Make an exact copy of all the material below, apart from the pictures.

========

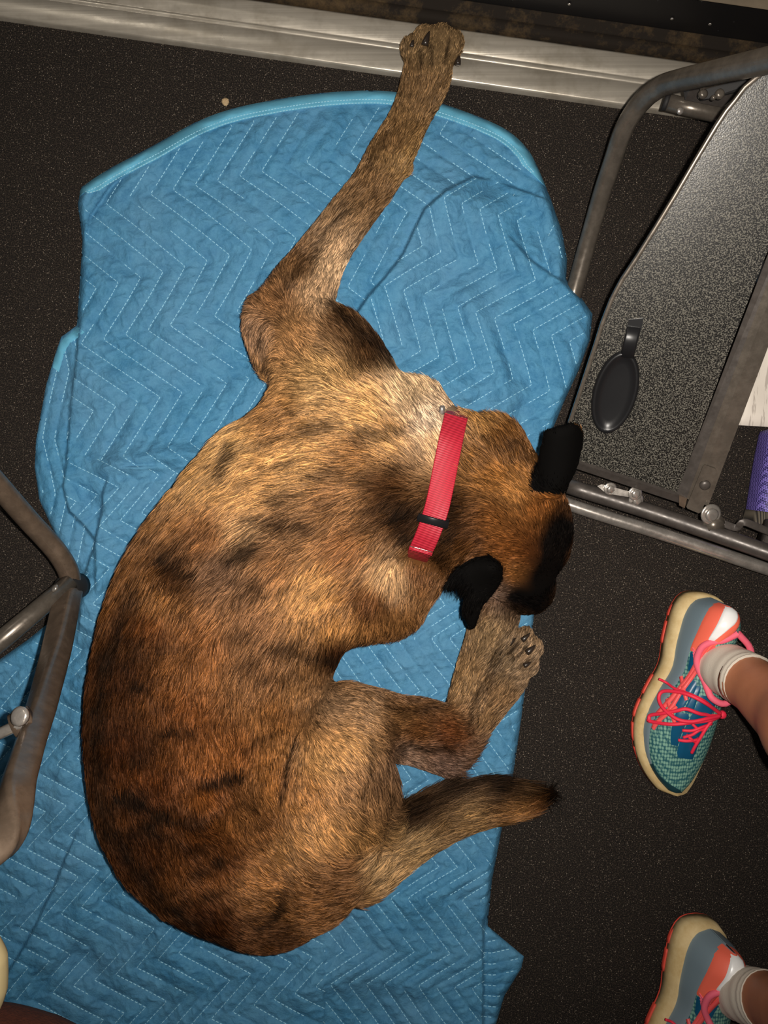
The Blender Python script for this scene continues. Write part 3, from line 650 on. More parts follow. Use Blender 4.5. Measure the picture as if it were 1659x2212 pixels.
# ---- fur
FLOW = [(935, 90, .25, -.97), (900, 200, .35, -.94), (850, 320, .45, -.9), (800, 410, .55, -.83), (700, 560, .58, -.8), (640, 650, .3, -.9), (590, 660, -.7, -.6), (560, 720, -.5, .8), (650, 730, -.6, -.6), (720, 760, -.8, -.5), (780, 780, -.3, -.9),
 (900, 870, -.2, -.95), (930, 950, -.5, -.7), (850, 880, -.7, -.5), (800, 860, -.9, -.2), (700, 900, -1, .05), (600, 950, -.95, .25), (500, 990, -.8, .6), (440, 1120, -.6, .8), (600, 1080, -.95, .25), (750, 1030, -.85, .1), (860, 1020, -.8, -.2), (870, 1100, -.7, .5), (760, 1130, -.8, .45), (750, 1250, -.7, .7), (850, 1250, -.3, .95), (900, 1240, -.1, 1), (850, 1340, .3, .95), (500, 1230, -.65, .75), (300, 1340, -.25, .95), (400, 1450, -.3, .95), (600, 1380, -.5, .87), (720, 1400, -.15, 1), (650, 1500, -.2, .95),
 (230, 1600, .05, 1), (350, 1600, .05, 1), (500, 1620, .0, 1), (620, 1640, -.05, 1), (260, 1780, .3, .95), (350, 1800, .35, .93), (500, 1790, .45, .88), (600, 1900, .9, .4), (440, 1960, .6, .8), (560, 1990, .9, .4), (700, 1950, .95, -.1), (640, 1820, .75, .6),
 (700, 1540, .5, .2), (760, 1560, .8, .2), (700, 1650, .6, .6), (760, 1650, .6, .75), (690, 1780, .6, .7), (770, 1800, .6, .75), (820, 1680, .1, 1), (880, 1555, 1, .1), (960, 1575, .95, .2), (1000, 1500, .35, -.93), (1050, 1400, .4, -.92), (1080, 1330, .4, -.9), (1050, 1540, .55, -.83), (1110, 1430, .7, -.7), (900, 1640, .95, .25), (980, 1650, .7, .1),
 (790, 1880, .8, -.5), (880, 1800, .86, -.5), (980, 1750, .92, -.36), (1080, 1730, .97, -.12), (1150, 1720, .97, -.2),
 (1050, 930, -.4, -.85), (1110, 970, -.3, -.8), (1040, 1010, -.75, -.5), (1090, 1070, -.75, -.55), (1150, 1100, -.5, -.8), (1010, 1090, -.9, .1), (1010, 1160, -.75, .6), (950, 1200, -.6, .75), (1080, 1160, -.85, -.3), (1120, 1210, -.85, -.3), (1180, 1180, -.3, -.9), (1150, 1270, -.5, -.8), (1090, 1270, -.95, .1), (1205, 980, .1, -1), (1030, 1300, -.2, 1)]
FW = np.array(FLOW)
def flow(u, v):
    d = np.zeros((len(u), 2)); 
    for f in FW:
        w = 1 / (((u - f[0]) ** 2 + (v - f[1]) ** 2) + 300.0) ** 1.9; d += w[:, None] * f[2:]
    d += 1e-9; return d / np.linalg.norm(d, axis=1)[:, None]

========

▶ **Result of this exercise**
The Blender Python script for this scene continues. Write part 3, from line 650 on. More parts follow. Use Blender 4.5. Measure the picture as if it were 1659x2212 pixels.
# ---- fur
FLOW = [(935, 90, .25, -.97), (900, 200, .35, -.94), (850, 320, .45, -.9), (800, 410, .55, -.83), (700, 560, .58, -.8), (640, 650, .3, -.9), (590, 660, -.7, -.6), (560, 720, -.5, .8), (650, 730, -.6, -.6), (720, 760, -.8, -.5), (780, 780, -.3, -.9),
 (900, 870, -.2, -.95), (930, 950, -.5, -.7), (850, 880, -.7, -.5), (800, 860, -.9, -.2), (700, 900, -1, .05), (600, 950, -.95, .25), (500, 990, -.8, .6), (440, 1120, -.6, .8), (600, 1080, -.95, .25), (750, 1030, -.85, .1), (860, 1020, -.8, -.2), (870, 1100, -.7, .5), (760, 1130, -.8, .45), (750, 1250, -.7, .7), (850, 1250, -.3, .95), (900, 1240, -.1, 1), (850, 1340, .3, .95), (500, 1230, -.65, .75), (300, 1340, -.25, .95), (400, 1450, -.3, .95), (600, 1380, -.5, .87), (720, 1400, -.15, 1), (650, 1500, -.2, .95),
 (230, 1600, .05, 1), (350, 1600, .05, 1), (500, 1620, .0, 1), (620, 1640, -.05, 1), (260, 1780, .3, .95), (350, 1800, .35, .93), (500, 1790, .45, .88), (600, 1900, .9, .4), (440, 1960, .6, .8), (560, 1990, .9, .4), (700, 1950, .95, -.1), (640, 1820, .75, .6),
 (700, 1540, .5, .2), (760, 1560, .8, .2), (700, 1650, .6, .6), (760, 1650, .6, .75), (690, 1780, .6, .7), (770, 1800, .6, .75), (820, 1680, .1, 1), (880, 1555, 1, .1), (960, 1575, .95, .2), (1000, 1500, .35, -.93), (1050, 1400, .4, -.92), (1080, 1330, .4, -.9), (1050, 1540, .55, -.83), (1110, 1430, .7, -.7), (900, 1640, .95, .25), (980, 1650, .7, .1),
 (790, 1880, .8, -.5), (880, 1800, .86, -.5), (980, 1750, .92, -.36), (1080, 1730, .97, -.12), (1150, 1720, .97, -.2),
 (1050, 930, -.4, -.85), (1110, 970, -.3, -.8), (1040, 1010, -.75, -.5), (1090, 1070, -.75, -.55), (1150, 1100, -.5, -.8), (1010, 1090, -.9, .1), (1010, 1160, -.75, .6), (950, 1200, -.6, .75), (1080, 1160, -.85, -.3), (1120, 1210, -.85, -.3), (1180, 1180, -.3, -.9), (1150, 1270, -.5, -.8), (1090, 1270, -.95, .1), (1205, 980, .1, -1), (1030, 1300, -.2, 1)]
FW = np.array(FLOW)
def flow(u, v):
    d = np.zeros((len(u), 2)); 
    for f in FW:
        w = 1 / (((u - f[0]) ** 2 + (v - f[1]) ** 2) + 300.0) ** 1.9; d += w[:, None] * f[2:]
    d += 1e-9; return d / np.linalg.norm(d, axis=1)[:, None]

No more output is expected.